Почему, на ваш взгляд, в России сейчас распространяется дарк-туризм — поездки на места экологических катастроф, загадочных смертей, массовых убийств и так далее?
У этого очень много проявлений. Взять хотя бы «Бессмертный полк», когда десятки тысяч людей идут по городу с портретами мертвых. С точки зрения антропологии и теории мифа это признаки типичного домодернового традиционного общества. В мифологической картине мира нет начала и конца, история и время стерты. Кроме того, миф все время актуализируется, проговаривается. Наклейки «Можем повторить» и «Война не заканчивается» — это про то, что мертвые не отпускают нас, они нас все время куда-то направляют, смотрят за нами. Нам перед ними должно быть стыдно, и этот стыд сидит в нашем языке. Отечественный дарк-туризм зачастую связан с событиями Второй мировой — посещение мемориалов, поиски погибших и так далее. В регионах каждое новое нахождение останков солдат оборачивается масштабным событием — перезахоронением с большими почестями. На Западе все иначе — для них война закончилась. Я был в Вердене, где во время Первой мировой шли ожесточенные бои, листал книгу отзывов о мемориале и сравнивал англо- и русскоязычные отзывы. Для них это давно минувшая история, о которой можно иногда поразмышлять, а для нас все продолжается.
В одном из интервью вы говорили, что хотите уехать учиться на Запад. Не передумали?
Это желание только усилилось. Я знаю примеры сотни людей, которые думали, что в России что-то изменится, и все они ошибались: структурно здесь никогда ничего не менялось.

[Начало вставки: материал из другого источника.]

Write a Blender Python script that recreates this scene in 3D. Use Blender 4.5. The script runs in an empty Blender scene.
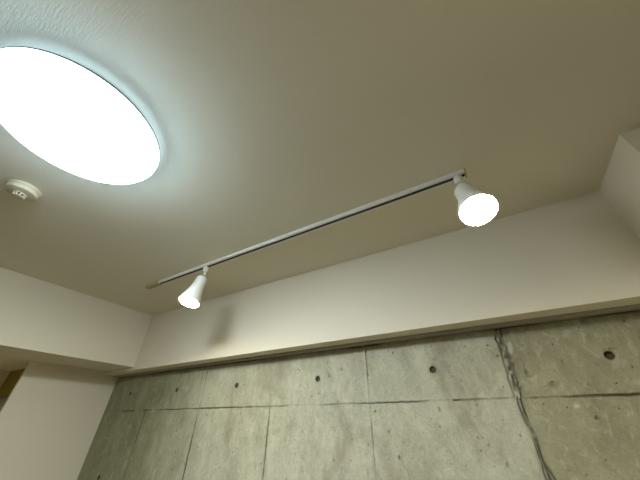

С точки зрения академии мы абсолютное дно, и возможности для научного развития здесь минимальные. Я бы безумно хотел остаться и заниматься наукой, но таких возможностей практически нет и непонятно, откуда им взяться.
Зимой 2016-го на вас напали около вашего дома (неизвестный мужчина вколол Мохову неизвестное вещество, от которого тот потерял сознание. — Прим. «Инде»). Удалось выяснить, кто вас заказал? Это как-то связано с тем, что ваша жена работает с Алексеем Навальным?
Нет.
А с ритуальным бизнесом?
Да. Но не совсем. Я знаю этого человека, уверен на девяносто девять процентов, что это он. Но меня не запугали. Тут сложнее. Заказчики хотели привлечь внимание к ситуации, показать: человек исследует рынок ритуальных услуг — и вот, смотрите, на него нападают из-за его деятельности, пора проводить реформу кладбищенского бизнеса, разгонять бандитов. Такая многоходовочка. Задачи причинить мне вред у них не было. Если бы меня хотели убить, то убили бы. Меня друзья спрашивают: «А почему ты не носишь травматический пистолет?» Потому что травматический — игрушка на фоне настоящего.
То есть вы оказались замешаны в чужой игре?
Да, но у меня нет никакого желания участвовать в этом дальше. Раньше я думал, что могу своими действиями что-то изменить в России, повлиять на ситуацию с похоронкой. А сейчас понимаю, что мои выступления и книги могут использовать в своих интересах люди, которые гораздо умнее и подкованнее меня по части манипуляций и политических игр. И я не хочу играть.